A title examiner two doors down the street from my office dropped in today.
He showed me a document and said, "What do you think of this crazy instrument that went on record"? My reply was that I had been ranting about that for a week now on this forum.
The title company is working on the 5 acre cut-out that delivered to them last week. I posted a goofy easement that a local lawyer had prepared. Another title company is a bordering county is making the false assumption that maybe its conveying fee title, when it clearly states an easement. Goofy lawyer or his clerk screwed it up by calling it a GENERAL WARRANTY DEED FOR AN EASEMENT.
For those who did not see it before,
her it is.....
My title guy thinks the lawyer should have to pay for fixing.
> A title examiner two doors down the street from my office dropped in today.
> He showed me a document and said, "What do you think of this crazy instrument that went on record"?
This is Texas? It really isn't material what the title of the instrument is. What matters is what the instrument actually says. So look at the granting language that presumably on the next page. What does it say? I've seen quitclaim deeds labeled "Warranty Deed", but that doesn't make them other than quitclaim deeds.
On a larger point, one can give a general warranty of title in an estate less than fee simple, such as an easement, which is what I understand that deed to appear to attempt to do.
If you google "warranty deed for an easement" you will get several examples of such deeds from various parts of the country. I've never seen one before either, but it seems they are not unheard of.
> If you google "warranty deed for an easement" you will get several examples of such deeds from various parts of the country. I've never seen one before either, but it seems they are not unheard of.
To be clear: in Texas practice the warranty of title applies only to the estate to be conveyed. If the instrument purports to convey an easement, then the warranty clause is a guaranty that the grantor owns the estate out of which the easement rights are to be conveyed and will indemnify the purchaser against any loss in the event that a defect or failure of the title to the estate (an easement in this case) appears.
See Section 743 in "Land Titles and Title Examination" in the Texas Practice series written by Fred Lange.
> If the instrument purports to convey an easement, then the warranty clause is a guaranty that the grantor owns the estate out of which the easement rights are to be conveyed
Couldn't it also pertain to the situation in which an easement owner transfers the easement, warranting that he owns the easement being transferred?
> Couldn't it also pertain to the situation in which an easement owner transfers the easement, warranting that he owns the easement being transferred?
Yes, certainly.
That wording on the instrument adds NOTHING, but confuses PLENTY.
JOhn Harmon
> That wording on the instrument adds NOTHING, but confuses PLENTY.
Well, what a warranty of title means is that a grantee can sue his grantor for breach of warranty in the event that there are defects in or failure of his title. It's a pretty big deal if money has changed hands.
No money changed hands.

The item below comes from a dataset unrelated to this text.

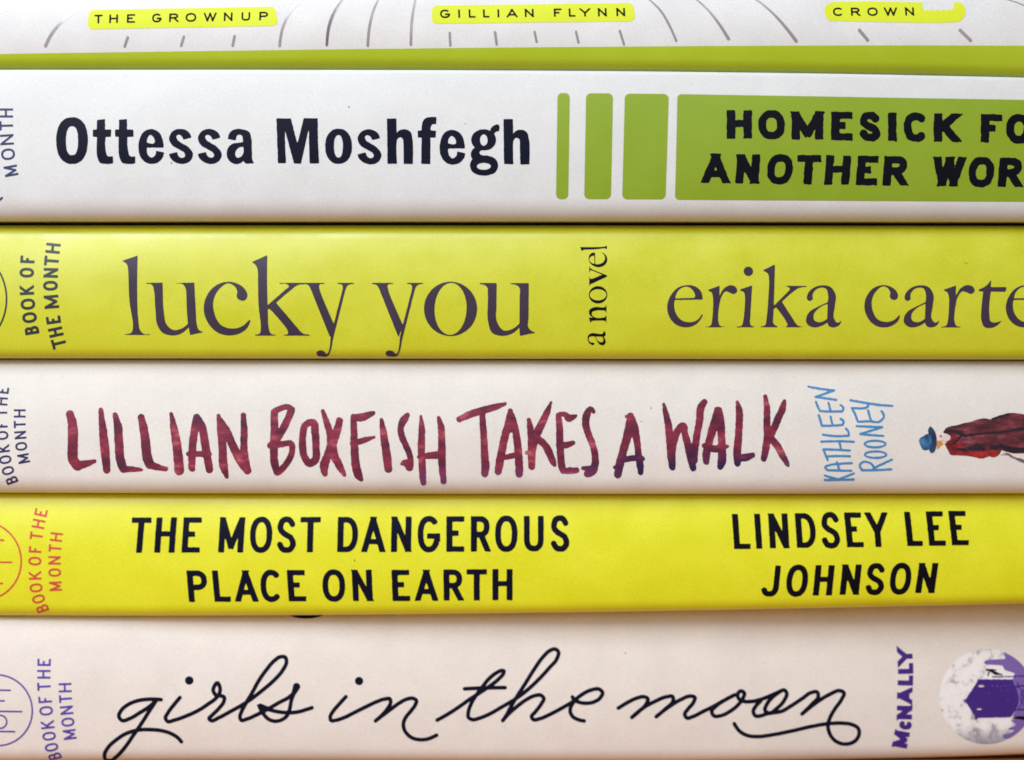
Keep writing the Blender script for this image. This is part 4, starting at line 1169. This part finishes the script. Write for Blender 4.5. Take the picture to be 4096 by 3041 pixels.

Mother was grantor of easement.
Just a case of an unexperienced lawyer.
Now I am waiting for the tax district to start taxing the two mile easement as if it was purchased because all they will see is the word WARRANTY DEED. I will post when it happens.
In Texas, my understanding is that an instrument pertaining to the transfer of real property or usage of real property must mention that money ($10) or other monetary amounts and in the case of family often mentioned as "$10 and loving affection" was exchanged on any real property transaction for the transfer to be legal, whether or not it actually happened.